As part of AllDay DJ 3 - I'm looking into ways of handling networked programming. My understanding of most setups is that a single machine will act as the "server" and the "clients" await control commands. Well, that would seem a reasonable enough model to me.
However, to implement this, I need some way of sending information from the command carts to the clients. (Yeah - command carts - you will be able to have a cart send a network command, play a user cart and wait for a hardware signal to continue - cool, eh?). Now, I could sit there creating my own message passing system then hope and pray I didn't screw it up.
A preferable alternative is to look at existing message passing APIs. There's two for Java that I'm lookin in to - RMI and XML-RPC. We used RMI for the class team project and I must say it worked. However, it's java specific (I'm looking at doing other little bits in other languages) and insanely "chatty". A few minutes with an RMI session and WireShark would put you off. :)

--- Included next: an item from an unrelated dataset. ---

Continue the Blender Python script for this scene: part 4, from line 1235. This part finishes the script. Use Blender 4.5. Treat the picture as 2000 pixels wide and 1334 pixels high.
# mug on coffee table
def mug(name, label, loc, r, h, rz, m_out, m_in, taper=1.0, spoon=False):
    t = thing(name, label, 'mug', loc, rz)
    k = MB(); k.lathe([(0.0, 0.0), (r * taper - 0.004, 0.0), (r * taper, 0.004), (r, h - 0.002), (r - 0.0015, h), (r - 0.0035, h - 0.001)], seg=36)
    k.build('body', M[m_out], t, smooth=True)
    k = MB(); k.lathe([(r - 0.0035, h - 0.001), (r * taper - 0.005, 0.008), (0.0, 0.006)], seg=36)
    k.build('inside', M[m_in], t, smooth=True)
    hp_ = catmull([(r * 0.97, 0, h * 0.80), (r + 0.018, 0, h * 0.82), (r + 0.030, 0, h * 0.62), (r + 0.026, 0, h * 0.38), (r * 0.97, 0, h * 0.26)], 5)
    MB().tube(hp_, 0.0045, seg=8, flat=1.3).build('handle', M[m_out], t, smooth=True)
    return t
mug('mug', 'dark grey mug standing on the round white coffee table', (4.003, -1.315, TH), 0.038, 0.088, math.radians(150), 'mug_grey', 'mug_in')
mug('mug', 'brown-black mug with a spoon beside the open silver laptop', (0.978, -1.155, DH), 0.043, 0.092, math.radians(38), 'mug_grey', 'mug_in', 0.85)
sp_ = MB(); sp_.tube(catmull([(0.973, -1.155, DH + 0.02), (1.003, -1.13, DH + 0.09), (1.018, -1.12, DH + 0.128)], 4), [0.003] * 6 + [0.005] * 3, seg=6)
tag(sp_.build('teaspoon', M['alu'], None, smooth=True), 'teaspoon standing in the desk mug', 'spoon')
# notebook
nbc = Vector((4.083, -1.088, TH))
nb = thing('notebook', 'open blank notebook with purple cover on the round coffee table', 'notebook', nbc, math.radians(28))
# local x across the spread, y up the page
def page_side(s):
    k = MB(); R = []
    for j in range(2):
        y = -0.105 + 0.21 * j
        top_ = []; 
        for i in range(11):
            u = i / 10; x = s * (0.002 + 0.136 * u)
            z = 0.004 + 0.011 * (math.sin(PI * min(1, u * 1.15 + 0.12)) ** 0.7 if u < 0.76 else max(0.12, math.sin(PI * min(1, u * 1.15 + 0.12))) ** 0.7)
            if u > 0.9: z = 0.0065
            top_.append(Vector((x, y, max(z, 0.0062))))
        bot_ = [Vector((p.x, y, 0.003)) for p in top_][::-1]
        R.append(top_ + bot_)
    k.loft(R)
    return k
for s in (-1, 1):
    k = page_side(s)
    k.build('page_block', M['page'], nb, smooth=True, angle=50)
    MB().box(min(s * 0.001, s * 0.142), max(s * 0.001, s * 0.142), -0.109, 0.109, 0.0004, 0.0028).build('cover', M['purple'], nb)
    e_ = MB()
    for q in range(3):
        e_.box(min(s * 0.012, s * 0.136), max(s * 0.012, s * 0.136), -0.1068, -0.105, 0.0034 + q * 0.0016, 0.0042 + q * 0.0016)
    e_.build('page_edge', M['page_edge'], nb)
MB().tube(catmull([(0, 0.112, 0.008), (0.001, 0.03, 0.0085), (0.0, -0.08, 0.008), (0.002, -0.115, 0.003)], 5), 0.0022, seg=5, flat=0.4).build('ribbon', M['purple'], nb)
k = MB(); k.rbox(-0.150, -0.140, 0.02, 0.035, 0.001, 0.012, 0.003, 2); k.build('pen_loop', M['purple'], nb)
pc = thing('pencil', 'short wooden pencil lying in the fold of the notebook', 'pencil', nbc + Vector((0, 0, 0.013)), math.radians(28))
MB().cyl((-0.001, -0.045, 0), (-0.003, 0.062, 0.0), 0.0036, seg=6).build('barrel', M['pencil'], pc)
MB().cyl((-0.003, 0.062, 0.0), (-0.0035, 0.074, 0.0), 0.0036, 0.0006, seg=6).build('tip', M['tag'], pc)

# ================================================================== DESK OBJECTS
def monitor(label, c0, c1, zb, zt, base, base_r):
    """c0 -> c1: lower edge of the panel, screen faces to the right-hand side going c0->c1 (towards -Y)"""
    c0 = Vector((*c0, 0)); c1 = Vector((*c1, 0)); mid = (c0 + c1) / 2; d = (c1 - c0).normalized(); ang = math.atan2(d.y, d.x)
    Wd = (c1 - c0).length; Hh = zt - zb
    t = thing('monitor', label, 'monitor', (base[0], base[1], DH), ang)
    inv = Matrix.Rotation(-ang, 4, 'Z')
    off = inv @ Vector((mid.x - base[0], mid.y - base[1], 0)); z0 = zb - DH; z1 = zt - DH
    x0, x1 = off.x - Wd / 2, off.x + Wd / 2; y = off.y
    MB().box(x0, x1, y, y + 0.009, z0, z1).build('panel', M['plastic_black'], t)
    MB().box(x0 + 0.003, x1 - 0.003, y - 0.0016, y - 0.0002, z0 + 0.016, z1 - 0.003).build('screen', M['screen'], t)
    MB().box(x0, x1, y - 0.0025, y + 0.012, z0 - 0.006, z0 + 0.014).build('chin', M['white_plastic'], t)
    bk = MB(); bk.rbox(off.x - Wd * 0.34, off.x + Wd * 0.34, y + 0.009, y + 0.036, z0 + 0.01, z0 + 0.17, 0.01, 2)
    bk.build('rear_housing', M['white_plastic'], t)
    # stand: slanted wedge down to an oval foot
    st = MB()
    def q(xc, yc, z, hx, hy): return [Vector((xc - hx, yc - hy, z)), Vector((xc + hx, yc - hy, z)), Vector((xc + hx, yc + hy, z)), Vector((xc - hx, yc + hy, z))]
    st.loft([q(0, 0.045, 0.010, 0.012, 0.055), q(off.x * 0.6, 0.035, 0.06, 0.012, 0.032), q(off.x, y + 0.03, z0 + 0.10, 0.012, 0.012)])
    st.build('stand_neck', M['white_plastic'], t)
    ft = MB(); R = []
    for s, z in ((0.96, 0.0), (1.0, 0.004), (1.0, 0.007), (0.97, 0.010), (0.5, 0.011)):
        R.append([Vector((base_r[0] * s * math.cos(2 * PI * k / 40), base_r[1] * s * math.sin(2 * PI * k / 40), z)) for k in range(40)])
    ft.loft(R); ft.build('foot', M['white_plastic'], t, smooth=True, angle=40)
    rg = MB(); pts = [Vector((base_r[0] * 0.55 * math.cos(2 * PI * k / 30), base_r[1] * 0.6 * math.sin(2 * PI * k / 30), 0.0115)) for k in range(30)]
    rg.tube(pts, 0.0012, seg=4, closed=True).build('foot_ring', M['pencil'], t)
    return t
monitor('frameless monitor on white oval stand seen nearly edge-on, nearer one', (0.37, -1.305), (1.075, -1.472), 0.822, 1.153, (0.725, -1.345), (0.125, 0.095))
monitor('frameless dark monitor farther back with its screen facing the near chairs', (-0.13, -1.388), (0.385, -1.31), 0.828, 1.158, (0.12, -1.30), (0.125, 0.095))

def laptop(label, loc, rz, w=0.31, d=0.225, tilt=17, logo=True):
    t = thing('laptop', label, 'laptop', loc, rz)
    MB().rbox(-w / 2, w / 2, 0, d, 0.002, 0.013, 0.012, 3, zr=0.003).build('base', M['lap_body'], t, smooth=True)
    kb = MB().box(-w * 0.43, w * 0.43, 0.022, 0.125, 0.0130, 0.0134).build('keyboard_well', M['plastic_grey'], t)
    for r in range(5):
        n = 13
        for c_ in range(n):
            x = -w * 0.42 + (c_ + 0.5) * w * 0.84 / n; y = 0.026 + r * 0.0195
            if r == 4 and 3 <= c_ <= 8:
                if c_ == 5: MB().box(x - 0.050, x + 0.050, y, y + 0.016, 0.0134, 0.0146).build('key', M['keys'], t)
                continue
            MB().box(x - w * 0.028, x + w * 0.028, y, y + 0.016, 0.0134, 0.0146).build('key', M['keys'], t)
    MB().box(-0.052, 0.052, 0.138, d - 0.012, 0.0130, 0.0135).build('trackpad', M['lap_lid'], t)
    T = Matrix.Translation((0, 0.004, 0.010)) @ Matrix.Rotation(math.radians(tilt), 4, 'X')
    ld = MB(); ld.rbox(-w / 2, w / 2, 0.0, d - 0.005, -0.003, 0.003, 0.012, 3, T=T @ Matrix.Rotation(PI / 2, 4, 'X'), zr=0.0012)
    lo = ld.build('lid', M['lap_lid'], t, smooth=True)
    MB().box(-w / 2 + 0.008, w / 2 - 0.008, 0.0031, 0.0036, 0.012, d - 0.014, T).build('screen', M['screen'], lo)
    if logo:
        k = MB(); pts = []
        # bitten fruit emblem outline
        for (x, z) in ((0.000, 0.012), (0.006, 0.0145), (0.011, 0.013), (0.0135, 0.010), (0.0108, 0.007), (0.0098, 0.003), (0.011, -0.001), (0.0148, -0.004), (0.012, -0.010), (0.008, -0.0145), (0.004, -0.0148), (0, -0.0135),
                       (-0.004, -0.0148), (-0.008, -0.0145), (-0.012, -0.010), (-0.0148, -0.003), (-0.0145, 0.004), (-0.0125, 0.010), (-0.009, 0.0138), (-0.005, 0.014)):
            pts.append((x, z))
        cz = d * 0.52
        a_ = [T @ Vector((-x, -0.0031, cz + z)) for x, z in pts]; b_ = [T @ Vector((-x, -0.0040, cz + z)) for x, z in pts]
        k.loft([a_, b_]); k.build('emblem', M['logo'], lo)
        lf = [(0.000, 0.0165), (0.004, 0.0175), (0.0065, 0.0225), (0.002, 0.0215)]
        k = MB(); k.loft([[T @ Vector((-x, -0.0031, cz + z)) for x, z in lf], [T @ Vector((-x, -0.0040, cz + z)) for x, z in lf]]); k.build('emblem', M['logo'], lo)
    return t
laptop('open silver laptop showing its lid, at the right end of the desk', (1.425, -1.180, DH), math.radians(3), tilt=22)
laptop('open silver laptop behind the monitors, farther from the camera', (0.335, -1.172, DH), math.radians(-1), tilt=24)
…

The other option is XML-RPC. So it's a bit more open (I can get language bindings for things other than Java) and less chatty (a godd thing I suppose). The only down side - who wants a streamlined XML-RPC server running on their playout box?
Ok - it's not that bad an idea on a secured network. Certainly going to be more secure than opening a port up and hoping the String / Tokenizer libraries do the job.
On another topic alltogether - does Myriad v3.5 have any way of mass importing and finding the track ends as well? It currently tops the tracks but at Radio West Fife, we've not yet found a way to tell it "the end of the track is the last point the volume is above x%". We've got a rather sizable stack of music to import into the system - we're looking to avoid doing things manually (ignoring jingles). I've been informed we've asked P-Squared, so I'll await results on that one.